# DATASET SECTION
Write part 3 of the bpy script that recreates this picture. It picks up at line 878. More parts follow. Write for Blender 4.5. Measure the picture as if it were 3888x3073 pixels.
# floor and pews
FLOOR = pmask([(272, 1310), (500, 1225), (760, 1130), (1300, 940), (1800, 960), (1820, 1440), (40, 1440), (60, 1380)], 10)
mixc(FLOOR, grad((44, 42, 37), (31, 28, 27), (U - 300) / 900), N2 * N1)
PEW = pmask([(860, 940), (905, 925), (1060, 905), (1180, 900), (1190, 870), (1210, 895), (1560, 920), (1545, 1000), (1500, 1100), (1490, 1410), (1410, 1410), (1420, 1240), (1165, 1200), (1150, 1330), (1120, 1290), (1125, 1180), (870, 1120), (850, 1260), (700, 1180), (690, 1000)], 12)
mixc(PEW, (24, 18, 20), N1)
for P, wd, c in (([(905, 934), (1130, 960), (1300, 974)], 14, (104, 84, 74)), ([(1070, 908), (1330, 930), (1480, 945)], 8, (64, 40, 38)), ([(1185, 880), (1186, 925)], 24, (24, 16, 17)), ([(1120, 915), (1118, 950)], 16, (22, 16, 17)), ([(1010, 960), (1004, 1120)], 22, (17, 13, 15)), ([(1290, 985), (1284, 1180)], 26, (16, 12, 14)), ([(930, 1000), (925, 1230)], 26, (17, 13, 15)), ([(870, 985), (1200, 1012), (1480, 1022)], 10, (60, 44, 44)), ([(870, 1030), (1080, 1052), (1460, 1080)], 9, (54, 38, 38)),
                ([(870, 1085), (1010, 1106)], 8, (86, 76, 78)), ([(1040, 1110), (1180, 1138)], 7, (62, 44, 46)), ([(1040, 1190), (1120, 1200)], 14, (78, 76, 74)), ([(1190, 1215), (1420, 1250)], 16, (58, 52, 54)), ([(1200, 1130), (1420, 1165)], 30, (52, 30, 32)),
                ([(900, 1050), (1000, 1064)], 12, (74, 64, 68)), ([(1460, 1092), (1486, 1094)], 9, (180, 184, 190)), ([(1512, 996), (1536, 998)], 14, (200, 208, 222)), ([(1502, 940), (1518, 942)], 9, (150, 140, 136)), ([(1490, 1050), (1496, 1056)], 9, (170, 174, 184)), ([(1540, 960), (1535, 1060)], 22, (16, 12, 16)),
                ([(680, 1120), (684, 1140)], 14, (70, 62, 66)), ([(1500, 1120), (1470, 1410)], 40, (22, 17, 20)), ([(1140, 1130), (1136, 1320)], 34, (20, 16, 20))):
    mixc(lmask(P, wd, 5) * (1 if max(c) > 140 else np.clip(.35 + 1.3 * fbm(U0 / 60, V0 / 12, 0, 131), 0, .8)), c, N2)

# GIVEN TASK
Restate the data above word for word, please.

# REPLY
Write part 3 of the bpy script that recreates this picture. It picks up at line 878. More parts follow. Write for Blender 4.5. Measure the picture as if it were 3888x3073 pixels.
# floor and pews
FLOOR = pmask([(272, 1310), (500, 1225), (760, 1130), (1300, 940), (1800, 960), (1820, 1440), (40, 1440), (60, 1380)], 10)
mixc(FLOOR, grad((44, 42, 37), (31, 28, 27), (U - 300) / 900), N2 * N1)
PEW = pmask([(860, 940), (905, 925), (1060, 905), (1180, 900), (1190, 870), (1210, 895), (1560, 920), (1545, 1000), (1500, 1100), (1490, 1410), (1410, 1410), (1420, 1240), (1165, 1200), (1150, 1330), (1120, 1290), (1125, 1180), (870, 1120), (850, 1260), (700, 1180), (690, 1000)], 12)
mixc(PEW, (24, 18, 20), N1)
for P, wd, c in (([(905, 934), (1130, 960), (1300, 974)], 14, (104, 84, 74)), ([(1070, 908), (1330, 930), (1480, 945)], 8, (64, 40, 38)), ([(1185, 880), (1186, 925)], 24, (24, 16, 17)), ([(1120, 915), (1118, 950)], 16, (22, 16, 17)), ([(1010, 960), (1004, 1120)], 22, (17, 13, 15)), ([(1290, 985), (1284, 1180)], 26, (16, 12, 14)), ([(930, 1000), (925, 1230)], 26, (17, 13, 15)), ([(870, 985), (1200, 1012), (1480, 1022)], 10, (60, 44, 44)), ([(870, 1030), (1080, 1052), (1460, 1080)], 9, (54, 38, 38)),
                ([(870, 1085), (1010, 1106)], 8, (86, 76, 78)), ([(1040, 1110), (1180, 1138)], 7, (62, 44, 46)), ([(1040, 1190), (1120, 1200)], 14, (78, 76, 74)), ([(1190, 1215), (1420, 1250)], 16, (58, 52, 54)), ([(1200, 1130), (1420, 1165)], 30, (52, 30, 32)),
                ([(900, 1050), (1000, 1064)], 12, (74, 64, 68)), ([(1460, 1092), (1486, 1094)], 9, (180, 184, 190)), ([(1512, 996), (1536, 998)], 14, (200, 208, 222)), ([(1502, 940), (1518, 942)], 9, (150, 140, 136)), ([(1490, 1050), (1496, 1056)], 9, (170, 174, 184)), ([(1540, 960), (1535, 1060)], 22, (16, 12, 16)),
                ([(680, 1120), (684, 1140)], 14, (70, 62, 66)), ([(1500, 1120), (1470, 1410)], 40, (22, 17, 20)), ([(1140, 1130), (1136, 1320)], 34, (20, 16, 20))):
    mixc(lmask(P, wd, 5) * (1 if max(c) > 140 else np.clip(.35 + 1.3 * fbm(U0 / 60, V0 / 12, 0, 131), 0, .8)), c, N2)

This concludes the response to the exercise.